Whenever the funeral cortege halted, thousands of people thronged for a chance to view the casket. Yes, that was Mr Mboya making his last journey to Luo-land and to his Rusinga Island home. The Roman Catholic Church at Homa Bay, where the body was taken, accommodated relatives and friends who spent the whole night keeping the vigil. The following morning a requiem mass was held, conducted by Rt Reverend Cardinal Otunga.
Although I was not a Catholic, I knelt down to partake of the holy communion and to plead with the Lord Jesus to have mercy on Mr Mboya and receive and rest his soul in eternal peace.
From the church, mourners embarked on the last leg of the sad journey. The cortege snaked its way through downtown Homa Bay, crossed the lower part of Kanyada location and descended into Lambwe Valley, leaving the ragged Ruri Hills to the North. There was a brief stop at Mr Mboya’s small farm in the valley. The journey continued past Got Jope, Got Min Aloo and on to Mbita Point. From there, the body was ferried across to Rusinga Island.
Traditional Luo style
Since Joyce and I had travelled ahead, when the cortege reached the home, we were already there to weep again and receive the body in the traditional Luo style. Emotions flowed faster than the waters of River Nyando.
The body was left for viewing for the whole day and night. The burial took place on the third day after the body had arrived in Nyanza. Different people spoke at the funeral. I noticed that people of different political and religious persuasions all dropped their differences to mourn Mboya. They all queued and marched along to bid him farewell.
Before the casket was moved to the graveside, Pamela requested to be allowed to remove the wedding ring from Mr Mboya's finger. She did it with all the courage she could muster. Then and only then, was the hero’s body lowered into the grave for the long march to eternity.
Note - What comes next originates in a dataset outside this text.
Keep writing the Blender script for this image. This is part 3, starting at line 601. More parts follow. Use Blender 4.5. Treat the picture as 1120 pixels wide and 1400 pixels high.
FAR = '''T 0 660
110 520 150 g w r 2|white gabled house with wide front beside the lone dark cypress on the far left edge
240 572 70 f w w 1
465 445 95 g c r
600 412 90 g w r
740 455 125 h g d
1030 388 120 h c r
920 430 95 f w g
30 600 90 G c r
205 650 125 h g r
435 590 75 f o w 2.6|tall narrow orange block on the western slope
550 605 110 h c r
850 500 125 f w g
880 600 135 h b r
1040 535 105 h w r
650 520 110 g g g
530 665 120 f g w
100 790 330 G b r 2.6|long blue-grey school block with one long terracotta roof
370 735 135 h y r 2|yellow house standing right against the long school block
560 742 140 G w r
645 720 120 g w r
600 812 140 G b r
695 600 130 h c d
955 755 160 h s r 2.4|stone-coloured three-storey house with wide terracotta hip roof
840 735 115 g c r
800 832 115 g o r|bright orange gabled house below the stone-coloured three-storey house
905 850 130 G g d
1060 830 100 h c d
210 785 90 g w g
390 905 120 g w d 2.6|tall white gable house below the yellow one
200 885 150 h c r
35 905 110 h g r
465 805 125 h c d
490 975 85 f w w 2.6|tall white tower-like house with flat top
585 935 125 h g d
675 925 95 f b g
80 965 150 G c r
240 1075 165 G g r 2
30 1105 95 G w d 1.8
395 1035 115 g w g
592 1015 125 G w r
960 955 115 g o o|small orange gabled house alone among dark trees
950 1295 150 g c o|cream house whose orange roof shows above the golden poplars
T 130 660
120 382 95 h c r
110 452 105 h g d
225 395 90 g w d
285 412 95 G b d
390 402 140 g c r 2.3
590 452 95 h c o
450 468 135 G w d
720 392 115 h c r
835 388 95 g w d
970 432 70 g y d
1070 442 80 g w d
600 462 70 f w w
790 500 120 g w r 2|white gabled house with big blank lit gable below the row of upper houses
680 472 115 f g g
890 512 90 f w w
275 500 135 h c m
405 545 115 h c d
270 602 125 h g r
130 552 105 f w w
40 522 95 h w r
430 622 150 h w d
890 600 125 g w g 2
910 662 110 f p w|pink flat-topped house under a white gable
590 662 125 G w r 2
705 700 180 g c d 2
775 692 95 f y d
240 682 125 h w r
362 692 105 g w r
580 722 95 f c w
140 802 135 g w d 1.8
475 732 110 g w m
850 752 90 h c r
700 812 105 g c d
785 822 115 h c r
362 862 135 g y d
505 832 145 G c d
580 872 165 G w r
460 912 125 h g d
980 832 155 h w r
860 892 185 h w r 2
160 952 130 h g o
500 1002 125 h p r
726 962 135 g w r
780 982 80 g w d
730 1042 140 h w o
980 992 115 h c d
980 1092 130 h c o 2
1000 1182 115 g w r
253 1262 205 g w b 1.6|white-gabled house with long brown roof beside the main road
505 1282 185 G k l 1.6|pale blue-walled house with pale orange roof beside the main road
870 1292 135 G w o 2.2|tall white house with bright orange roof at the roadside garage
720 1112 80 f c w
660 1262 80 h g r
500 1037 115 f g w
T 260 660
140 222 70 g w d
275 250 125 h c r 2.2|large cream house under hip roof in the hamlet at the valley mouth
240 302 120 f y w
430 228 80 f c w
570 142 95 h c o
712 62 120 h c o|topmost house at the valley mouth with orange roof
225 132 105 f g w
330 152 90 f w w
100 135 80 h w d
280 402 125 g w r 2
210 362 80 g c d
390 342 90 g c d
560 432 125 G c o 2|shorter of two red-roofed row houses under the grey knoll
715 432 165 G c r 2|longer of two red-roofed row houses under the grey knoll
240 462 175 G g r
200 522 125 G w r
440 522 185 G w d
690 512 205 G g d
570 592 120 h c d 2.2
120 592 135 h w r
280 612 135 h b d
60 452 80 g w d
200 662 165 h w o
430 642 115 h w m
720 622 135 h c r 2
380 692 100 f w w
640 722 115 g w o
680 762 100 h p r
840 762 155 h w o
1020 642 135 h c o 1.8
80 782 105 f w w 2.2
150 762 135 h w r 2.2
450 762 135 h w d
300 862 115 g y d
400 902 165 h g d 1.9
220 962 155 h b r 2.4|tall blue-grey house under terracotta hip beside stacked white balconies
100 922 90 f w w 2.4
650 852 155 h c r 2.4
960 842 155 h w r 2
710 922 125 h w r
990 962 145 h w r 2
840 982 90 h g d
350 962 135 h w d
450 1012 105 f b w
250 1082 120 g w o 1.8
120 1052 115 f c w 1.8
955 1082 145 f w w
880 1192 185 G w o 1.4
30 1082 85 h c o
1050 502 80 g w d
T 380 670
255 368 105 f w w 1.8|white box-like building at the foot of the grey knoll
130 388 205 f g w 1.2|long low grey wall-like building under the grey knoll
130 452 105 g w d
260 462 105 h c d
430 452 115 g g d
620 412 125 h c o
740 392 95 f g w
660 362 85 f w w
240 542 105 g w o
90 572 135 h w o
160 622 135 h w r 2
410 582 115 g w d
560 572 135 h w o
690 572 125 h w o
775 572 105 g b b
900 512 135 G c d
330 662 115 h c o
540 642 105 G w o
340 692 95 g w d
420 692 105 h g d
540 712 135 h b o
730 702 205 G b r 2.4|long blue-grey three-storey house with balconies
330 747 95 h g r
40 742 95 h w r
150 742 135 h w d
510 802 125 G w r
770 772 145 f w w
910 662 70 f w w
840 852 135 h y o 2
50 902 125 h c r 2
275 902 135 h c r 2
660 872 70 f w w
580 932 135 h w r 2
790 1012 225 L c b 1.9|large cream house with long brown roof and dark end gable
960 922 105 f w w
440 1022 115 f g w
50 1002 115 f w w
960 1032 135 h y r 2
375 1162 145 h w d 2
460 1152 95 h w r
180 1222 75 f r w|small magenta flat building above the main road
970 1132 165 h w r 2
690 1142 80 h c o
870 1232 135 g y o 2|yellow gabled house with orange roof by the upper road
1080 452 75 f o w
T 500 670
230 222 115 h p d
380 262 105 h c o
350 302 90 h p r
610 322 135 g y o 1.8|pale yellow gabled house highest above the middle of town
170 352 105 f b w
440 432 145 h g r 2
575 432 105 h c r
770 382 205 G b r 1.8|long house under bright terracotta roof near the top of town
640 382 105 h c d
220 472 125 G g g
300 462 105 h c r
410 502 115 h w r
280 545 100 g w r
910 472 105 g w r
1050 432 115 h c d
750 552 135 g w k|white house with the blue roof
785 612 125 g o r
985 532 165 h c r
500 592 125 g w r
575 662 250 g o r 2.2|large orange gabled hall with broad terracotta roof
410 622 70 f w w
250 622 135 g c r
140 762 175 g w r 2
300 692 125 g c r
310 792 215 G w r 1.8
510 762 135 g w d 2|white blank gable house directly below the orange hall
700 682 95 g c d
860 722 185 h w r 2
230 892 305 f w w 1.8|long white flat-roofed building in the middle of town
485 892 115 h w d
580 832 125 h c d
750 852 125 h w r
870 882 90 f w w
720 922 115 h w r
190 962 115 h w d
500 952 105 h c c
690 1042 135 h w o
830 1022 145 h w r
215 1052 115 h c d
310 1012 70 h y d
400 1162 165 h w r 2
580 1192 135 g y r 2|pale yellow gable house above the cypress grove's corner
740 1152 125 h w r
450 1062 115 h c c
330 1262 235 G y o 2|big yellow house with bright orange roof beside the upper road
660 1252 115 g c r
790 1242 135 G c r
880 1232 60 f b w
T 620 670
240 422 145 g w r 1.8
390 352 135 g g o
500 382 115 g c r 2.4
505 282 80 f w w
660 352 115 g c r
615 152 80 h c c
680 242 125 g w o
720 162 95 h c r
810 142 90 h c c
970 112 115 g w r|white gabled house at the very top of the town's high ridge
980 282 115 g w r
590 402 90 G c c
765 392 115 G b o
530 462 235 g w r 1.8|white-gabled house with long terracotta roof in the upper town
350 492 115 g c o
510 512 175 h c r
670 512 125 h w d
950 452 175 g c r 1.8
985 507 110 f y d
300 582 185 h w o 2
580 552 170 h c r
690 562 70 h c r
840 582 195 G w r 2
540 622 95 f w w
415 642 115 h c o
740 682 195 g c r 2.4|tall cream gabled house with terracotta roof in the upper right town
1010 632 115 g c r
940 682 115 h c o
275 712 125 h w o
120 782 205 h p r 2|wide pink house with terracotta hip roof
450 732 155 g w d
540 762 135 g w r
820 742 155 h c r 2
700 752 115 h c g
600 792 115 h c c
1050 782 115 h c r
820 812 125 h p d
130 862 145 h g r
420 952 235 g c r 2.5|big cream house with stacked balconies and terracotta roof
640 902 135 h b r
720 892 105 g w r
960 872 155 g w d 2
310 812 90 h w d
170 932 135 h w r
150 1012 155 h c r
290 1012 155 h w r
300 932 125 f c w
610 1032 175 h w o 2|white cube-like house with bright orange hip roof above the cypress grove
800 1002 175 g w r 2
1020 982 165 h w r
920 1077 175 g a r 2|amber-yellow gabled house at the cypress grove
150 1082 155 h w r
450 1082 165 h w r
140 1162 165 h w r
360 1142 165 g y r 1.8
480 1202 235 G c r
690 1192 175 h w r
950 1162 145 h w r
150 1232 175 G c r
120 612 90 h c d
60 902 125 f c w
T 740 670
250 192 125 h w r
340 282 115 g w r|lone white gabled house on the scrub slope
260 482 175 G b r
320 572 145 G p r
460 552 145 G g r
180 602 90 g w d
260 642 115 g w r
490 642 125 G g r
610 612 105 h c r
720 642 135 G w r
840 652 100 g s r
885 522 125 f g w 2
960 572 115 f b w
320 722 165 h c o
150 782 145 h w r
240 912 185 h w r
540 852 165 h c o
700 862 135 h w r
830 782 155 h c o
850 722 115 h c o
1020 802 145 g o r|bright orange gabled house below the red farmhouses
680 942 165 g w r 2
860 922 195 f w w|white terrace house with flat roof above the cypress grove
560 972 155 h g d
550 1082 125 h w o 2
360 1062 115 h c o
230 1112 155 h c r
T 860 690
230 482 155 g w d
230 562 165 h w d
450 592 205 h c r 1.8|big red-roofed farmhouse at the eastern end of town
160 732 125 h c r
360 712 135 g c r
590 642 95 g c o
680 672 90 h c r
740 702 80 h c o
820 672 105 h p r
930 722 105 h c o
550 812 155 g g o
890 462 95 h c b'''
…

The Assistant Commissioner of Police, Mr Michael Arum, who had been assigned to take charge of the security at the burial, did his best. Another assistant commissioner of the police, Mr Peter Okola of the Criminal Investigations Department, was also there.
I remember going to him and telling him, “Peter. Please do your best to bring the culprits to book.”
He assured me that investigations were already at an advanced stage. One month after the burial ceremonies, the students and staff of Egerton College officially returned to Rusinga Island to pay their last respects at the grave. That was very much in line with Luo traditions. We bought two fat wool sheep for Mzee Ndiege, Mr Mboya's father. We also gave cash donations to help the family cope with the stress and the many mourners.
As I returned to Egerton College that evening, I knew that Mr Mboya's efforts to look for greener pastures for me could no longer materialise. There was no one to chase after my application that had gone to Economic Commission for Africa in Addis Ababa.
It took seven good months for me to learn that Mr Mboya had finished discussions about my intended posting to Addis Ababa. A letter offering me the post as the Director of Natural Resources Division of ECA arrived. However, the matter had been overtaken by events as I was already the MP of Bondo and Minister of Natural Resources of the Republic of Kenya.